Parque jurássico, perdão, judicial

"O Conselho Superior de Magistratura preparava-se para nada fazer até haver um clamor público sobre este caso".

Chamou a atenção a muita gente que um juiz da Relação do Porto tenha citado a Bíblia para atenuar um crime de agressão premeditada de um ex-marido sobre a ex-mulher sob o pretexto de antes ter havido adultério desta, "gravíssimo atentado à honra e dignidade do homem".

A mim chamou a atenção que ele tenha mencionado o Código Penal de 1886, introduzindo-o com a frase "ainda não foi há muito tempo".

Vale a pena citar por inteiro: "Ainda não foi há muito tempo que a lei penal (Código Penal de 1886, artigo 372.0) punia com uma pena pouco mais que simbólica o homem que, achando sua mulher em adultério, nesse acto a matasse".

Podem considerar isto uma reação corporativa, mas cá vai: com exceção dos historiadores, nenhuma outra profissão precisa de citar leis, usos e costumes de 1886 começando pelas palavras "ainda não há muito tempo". Pode alegar-se que o meritíssimo juiz Neto de Moura, pois esse é o seu nome, disse que o Código Penal de 1886 era coisa de "há pouco tempo" porque tinha acabado de citar a Bíblia, que tem uns milhares de anos a mais. Pois é. Se tivesse citado antes o Código de Hamurábi (Mesopotâmia, 1775 antes de Cristo) o Código Penal de 1886 era ali mesmo há um bocadinho.

Mas ao utilizar o já abolido Código Penal de 1886 como fonte de direito o juiz Neto de Moura não revela apenas em que época jurídica foi formado — ou, perdão, fossilizado.

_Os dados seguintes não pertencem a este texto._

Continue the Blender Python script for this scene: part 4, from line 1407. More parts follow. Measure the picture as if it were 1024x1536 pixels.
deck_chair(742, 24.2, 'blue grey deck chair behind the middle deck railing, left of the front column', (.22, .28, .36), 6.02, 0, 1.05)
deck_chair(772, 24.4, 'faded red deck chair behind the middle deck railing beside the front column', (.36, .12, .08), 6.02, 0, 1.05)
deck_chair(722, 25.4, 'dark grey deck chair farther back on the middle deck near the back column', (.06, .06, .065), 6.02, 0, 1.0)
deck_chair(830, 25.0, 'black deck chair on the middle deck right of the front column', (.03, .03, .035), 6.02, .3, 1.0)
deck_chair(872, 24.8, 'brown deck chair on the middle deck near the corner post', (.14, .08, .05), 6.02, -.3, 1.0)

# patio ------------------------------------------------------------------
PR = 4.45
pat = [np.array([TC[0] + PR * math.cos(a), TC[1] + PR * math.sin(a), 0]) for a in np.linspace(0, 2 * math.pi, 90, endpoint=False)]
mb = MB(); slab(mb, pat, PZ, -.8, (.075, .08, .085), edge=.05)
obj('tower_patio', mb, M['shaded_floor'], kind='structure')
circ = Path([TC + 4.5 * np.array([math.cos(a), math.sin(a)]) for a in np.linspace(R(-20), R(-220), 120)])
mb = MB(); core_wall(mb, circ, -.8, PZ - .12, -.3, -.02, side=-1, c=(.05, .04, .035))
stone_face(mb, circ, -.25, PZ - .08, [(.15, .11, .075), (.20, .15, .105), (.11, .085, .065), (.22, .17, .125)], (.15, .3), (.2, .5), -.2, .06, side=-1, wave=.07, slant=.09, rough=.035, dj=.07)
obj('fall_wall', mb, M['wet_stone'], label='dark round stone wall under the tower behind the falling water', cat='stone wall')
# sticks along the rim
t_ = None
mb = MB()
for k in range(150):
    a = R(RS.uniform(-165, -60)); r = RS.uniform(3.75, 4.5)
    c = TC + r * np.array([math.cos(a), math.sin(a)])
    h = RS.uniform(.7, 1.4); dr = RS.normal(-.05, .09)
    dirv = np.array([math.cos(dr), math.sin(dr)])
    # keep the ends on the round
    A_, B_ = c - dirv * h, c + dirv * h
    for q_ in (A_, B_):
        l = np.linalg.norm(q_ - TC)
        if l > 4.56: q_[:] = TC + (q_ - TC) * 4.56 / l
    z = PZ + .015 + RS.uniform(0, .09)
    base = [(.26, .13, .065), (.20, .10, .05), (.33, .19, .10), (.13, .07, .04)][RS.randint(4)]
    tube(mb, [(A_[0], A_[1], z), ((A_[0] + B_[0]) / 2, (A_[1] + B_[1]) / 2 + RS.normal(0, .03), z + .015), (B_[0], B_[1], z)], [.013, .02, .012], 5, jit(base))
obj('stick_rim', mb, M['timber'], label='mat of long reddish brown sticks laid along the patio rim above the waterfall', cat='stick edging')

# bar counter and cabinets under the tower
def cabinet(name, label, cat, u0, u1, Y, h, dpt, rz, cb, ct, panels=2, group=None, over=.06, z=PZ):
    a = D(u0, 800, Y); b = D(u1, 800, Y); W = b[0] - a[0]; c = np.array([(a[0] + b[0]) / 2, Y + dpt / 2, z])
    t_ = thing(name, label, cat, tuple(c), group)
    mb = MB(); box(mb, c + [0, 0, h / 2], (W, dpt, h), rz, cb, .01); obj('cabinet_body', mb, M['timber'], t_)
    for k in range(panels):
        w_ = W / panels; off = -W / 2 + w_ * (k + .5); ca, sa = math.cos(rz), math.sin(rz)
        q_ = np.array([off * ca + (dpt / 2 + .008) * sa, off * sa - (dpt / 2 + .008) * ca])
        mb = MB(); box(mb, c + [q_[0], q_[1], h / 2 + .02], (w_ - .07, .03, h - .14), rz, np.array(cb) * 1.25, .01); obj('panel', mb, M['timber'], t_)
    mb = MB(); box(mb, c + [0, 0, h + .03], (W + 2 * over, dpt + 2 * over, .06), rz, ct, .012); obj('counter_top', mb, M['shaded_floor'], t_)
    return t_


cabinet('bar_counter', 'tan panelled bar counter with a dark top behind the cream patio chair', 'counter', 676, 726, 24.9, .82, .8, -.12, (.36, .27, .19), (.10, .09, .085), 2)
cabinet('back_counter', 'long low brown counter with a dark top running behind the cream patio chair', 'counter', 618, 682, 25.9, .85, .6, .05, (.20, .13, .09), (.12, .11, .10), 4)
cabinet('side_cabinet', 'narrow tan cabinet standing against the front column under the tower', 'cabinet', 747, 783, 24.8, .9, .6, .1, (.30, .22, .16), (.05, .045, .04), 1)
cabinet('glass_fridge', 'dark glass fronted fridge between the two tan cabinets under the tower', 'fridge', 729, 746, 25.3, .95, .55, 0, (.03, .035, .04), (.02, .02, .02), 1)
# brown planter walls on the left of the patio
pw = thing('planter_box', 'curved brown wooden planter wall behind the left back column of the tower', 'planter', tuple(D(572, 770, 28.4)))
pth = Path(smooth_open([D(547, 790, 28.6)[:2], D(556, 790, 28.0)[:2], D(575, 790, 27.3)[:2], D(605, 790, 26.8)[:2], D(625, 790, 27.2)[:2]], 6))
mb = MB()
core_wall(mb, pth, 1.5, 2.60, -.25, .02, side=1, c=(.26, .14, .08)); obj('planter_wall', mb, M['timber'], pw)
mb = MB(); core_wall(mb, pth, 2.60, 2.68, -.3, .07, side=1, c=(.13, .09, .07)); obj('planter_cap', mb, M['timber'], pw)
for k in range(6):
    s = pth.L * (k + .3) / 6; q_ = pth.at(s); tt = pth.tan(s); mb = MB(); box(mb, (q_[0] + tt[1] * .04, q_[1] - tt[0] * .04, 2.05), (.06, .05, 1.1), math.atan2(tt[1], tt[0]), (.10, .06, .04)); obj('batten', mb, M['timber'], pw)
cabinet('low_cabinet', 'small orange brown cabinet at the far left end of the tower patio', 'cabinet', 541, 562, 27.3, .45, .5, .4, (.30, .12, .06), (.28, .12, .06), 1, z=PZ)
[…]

O verdadeiro problema é que entre 1886 e hoje houve três mudanças de regime politico, quatro constituições e várias revisões constitucionais, duas guerras mundiais e o fim de vários impérios, uma declaração universal de direitos humanos, uma convenção europeia de direitos humanos e uma carta de direitos fundamentais da UE, pelo menos. Todas as fontes de direito em vigor e que Neto de Moura não cita proíbem a discriminação com base na diferença sexual ou de género. Pessoalmente, Neto de Moura pode viver no tempo em que o adultério da mulher é, como ele descreve, "deslealdade e imoralidade sexual" (só o da mulher, note-se: nesse mesmo tempo o adultério do homem era razão para bravata e gabarolice). Profissionalmente, Neto de Moura não o pode fazer, porque a lei que lhe compete aplicar já não vive nesse tempo.

É aqui que o problema deixa de ser de um juiz só e passa a ser de todo o sistema judicial. É que há em Portugal dois tipos de realidades profissionais distintas. Uma é a daquelas áreas de actividade que aceitam de boa vontade a comparação e os contributos externos. Exemplo: o serviço nacional de saúde, onde não é impossível ouvirmos uma enfermeira de uma unidade de saúde familiar a dar informação sobre recomendações da Organização Mundial de Saúde. Aí não temos problema em reconhecer quando estamos mal, a fazer por melhorar, e podemos acabar tornando-nos nos melhores do mundo. E depois há aquelas corporações onde todos são "doutos colegas", onde ninguém aponta erros a ninguém com medo de abespinhar a hierarquia e onde a incompetência de uns é ocultada pela cumplicidade de outros. Assim é o nosso sistema de justiça, e por isso passamos pela vergonha sucessiva de nos vermos condenados sistematicamente pelo Tribunal Europeu de Direitos Humanos. É evidente que o caso de Neto de Moura cabe direitinho nesta descrição, que os doutos colegas do meretíssimo juiz sabem há décadas que ele é jurássico e o tratam com a mesma tolerância com que ele trata agressores de mulheres, e que o Conselho Superior de Magistratura se preparava para nada fazer até haver um clamor público sobre este caso.

Ora, não é assim que as coisas deveriam passar-se. A independência do judiciário traz consigo um dever de auto-correção que o Conselho Superior de Magistratura tem de liderar a partir das suas competências disciplinares e de formação. Caso contrário voltamos aos tempos em que os corregedores e juizes-de-fora que não agradassem ao povo eram cobertos de imundícies e expostos fora das muralhas das cidades. Foi assim, como dizer?, "há não muito tempo". Mas nós, ao contrário de Neto de Moura, avançámos.